Outre son appellation, l’ouvrage ne cache à aucun moment son orientation libertaire. Au contraire, il l’appuie, la revendique. Dès l’entame, avec une citation connue de Pierre-Joseph Proudhon («La propriété, c’est le vol»). À la fin, avec un symbole anarchiste tracé dans le sable et une quatrième de couverture qui cite le surréaliste André Breton : «En matière de révolte, aucun de nous ne doit avoir besoin d’ancêtres.»
Pascal Rabaté raconte d’ailleurs que la trame de ce livre lui est venue lors d’une balade en automne sur la côte bretonne. Avec, devant lui, un alignement de belles maisons vides qui n’attendaient qu’à être dévalisées…
Le charme d’une jeune cambrioleuse
Dans le récit, pour mieux dresser le portrait d’une époque et de ses fractures, il confronte deux mondes : le vieux qui se fissure et le nouveau, pétillant d’une ardeur de vivre.
Soit d’un côté, le poids des traditions, de l’héritage et des faux-semblants, ceux d’une société conservatrice qui défend et entretient ses avantages. De l’autre, ceux qui n’ont rien (ou pas grand-chose) et qui rééquilibrent la balance en se servant dans ces bâtisses richement pourvues.
Et au milieu, deux âmes amoureuses qui virevoltent, dont Albert, fils de colonel qui, devant le charme d’une jeune cambrioleuse, est prêt à tout remettre en cause…
Ode à la jeunesse
Sous les galets la plage, ode à la jeunesse et à l’émancipation, est gorgée de lumière et de chaleur, mais aussi de liberté qui «comme la marée, n’attend pas!», dit le livre.
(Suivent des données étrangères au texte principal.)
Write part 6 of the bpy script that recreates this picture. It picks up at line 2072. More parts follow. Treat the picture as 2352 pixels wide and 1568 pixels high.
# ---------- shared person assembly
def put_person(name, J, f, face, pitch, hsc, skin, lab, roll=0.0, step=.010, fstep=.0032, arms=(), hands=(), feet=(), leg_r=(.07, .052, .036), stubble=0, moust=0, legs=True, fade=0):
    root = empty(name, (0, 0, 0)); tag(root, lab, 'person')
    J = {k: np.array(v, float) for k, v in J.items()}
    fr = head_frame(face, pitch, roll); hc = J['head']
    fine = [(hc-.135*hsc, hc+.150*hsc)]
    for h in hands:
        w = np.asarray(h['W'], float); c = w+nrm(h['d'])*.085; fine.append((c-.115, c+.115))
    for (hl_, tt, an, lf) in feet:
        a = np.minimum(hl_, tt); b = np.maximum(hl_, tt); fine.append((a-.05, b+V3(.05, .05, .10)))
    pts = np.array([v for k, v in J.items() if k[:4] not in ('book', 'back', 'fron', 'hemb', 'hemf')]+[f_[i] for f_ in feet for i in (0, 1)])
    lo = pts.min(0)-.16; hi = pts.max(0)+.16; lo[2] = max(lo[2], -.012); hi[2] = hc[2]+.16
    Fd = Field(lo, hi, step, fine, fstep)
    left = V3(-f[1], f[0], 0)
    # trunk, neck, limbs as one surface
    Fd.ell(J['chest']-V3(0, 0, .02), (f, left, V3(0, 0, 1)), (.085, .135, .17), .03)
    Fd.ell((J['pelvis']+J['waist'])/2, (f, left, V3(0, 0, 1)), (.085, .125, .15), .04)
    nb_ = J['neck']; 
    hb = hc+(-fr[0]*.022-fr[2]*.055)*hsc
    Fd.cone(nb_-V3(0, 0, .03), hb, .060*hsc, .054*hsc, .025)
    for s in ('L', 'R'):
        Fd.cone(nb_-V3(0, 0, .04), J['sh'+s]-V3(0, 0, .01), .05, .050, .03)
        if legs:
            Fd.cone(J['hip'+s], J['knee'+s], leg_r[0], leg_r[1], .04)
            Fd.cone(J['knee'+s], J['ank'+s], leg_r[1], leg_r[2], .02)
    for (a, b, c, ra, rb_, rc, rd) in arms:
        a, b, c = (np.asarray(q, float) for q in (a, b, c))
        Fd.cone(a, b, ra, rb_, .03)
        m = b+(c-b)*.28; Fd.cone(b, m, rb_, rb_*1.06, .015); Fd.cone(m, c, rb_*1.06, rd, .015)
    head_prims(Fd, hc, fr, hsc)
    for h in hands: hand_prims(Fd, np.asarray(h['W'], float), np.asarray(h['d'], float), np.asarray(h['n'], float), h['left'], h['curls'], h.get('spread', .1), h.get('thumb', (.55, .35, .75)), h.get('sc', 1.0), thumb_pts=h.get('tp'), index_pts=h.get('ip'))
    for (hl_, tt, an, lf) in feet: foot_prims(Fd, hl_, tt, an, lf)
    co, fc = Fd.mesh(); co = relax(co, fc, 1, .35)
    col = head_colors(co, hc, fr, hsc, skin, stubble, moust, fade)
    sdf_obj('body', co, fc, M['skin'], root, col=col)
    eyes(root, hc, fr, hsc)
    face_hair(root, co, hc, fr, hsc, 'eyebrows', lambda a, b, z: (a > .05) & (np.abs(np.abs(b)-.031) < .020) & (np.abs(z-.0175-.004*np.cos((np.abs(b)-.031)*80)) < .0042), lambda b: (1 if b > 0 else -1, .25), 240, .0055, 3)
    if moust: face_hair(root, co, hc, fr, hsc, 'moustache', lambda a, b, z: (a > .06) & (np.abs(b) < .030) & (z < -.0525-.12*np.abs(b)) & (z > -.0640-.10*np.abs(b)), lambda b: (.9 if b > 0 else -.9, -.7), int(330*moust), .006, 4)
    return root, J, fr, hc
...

Pour la célébrer, Pascal Rabaté, comme une habitude, combine poésie et politique, mélangées ici dans un écrin élégant aux traits légers, jouant sur les variations de lumière.
Rappelons enfin que l’auteur est aussi réalisateur, ce qui se voit sur certains cadrages bien sentis. Celui qui a notamment dédié un album à la communarde Louise Michel (2008) ou a évoqué la défaite de l’armée française en juin 1940 (La Déconfiture) continue donc de jeter un pavé dans la mare.
Malgré ses 60 ans, il attend patiemment l’heure de la révolte, et s’il est trop rouillé pour la faire, il appuiera sûrement les élans séditieux avec de nouvelles œuvres toujours frontales et mordantes. On ne se refait pas!
Sous les galets la plage, de Pascal Rabaté. Rue de Sèvres.
L’histoire
Loctudy (Bretagne), septembre 1963. La station balnéaire se vide de ses derniers résidents estivaux. Seuls Albert, Francis et Édouard, futurs étudiants, prolongent leurs vacances en attendant de commencer chacun de brillantes études supérieures devant les mener vers de prestigieuses destinées toutes tracées.
Détachés de l’autorité familiale, ces fils de bonne famille comptent bien profiter de cette liberté pour vider quelques bouteilles et vivre de nouvelles expériences.
Dans ces familles bourgeoises et patriarcales, on ne fréquente pas n’importe qui, on ne déshonore pas sa famille et surtout, on rentre dans le rang quelles que soient les méthodes employées.
Mais la rencontre avec la jeune et décomplexée Odette va bouleverser leur fin d’été… et leur avenir!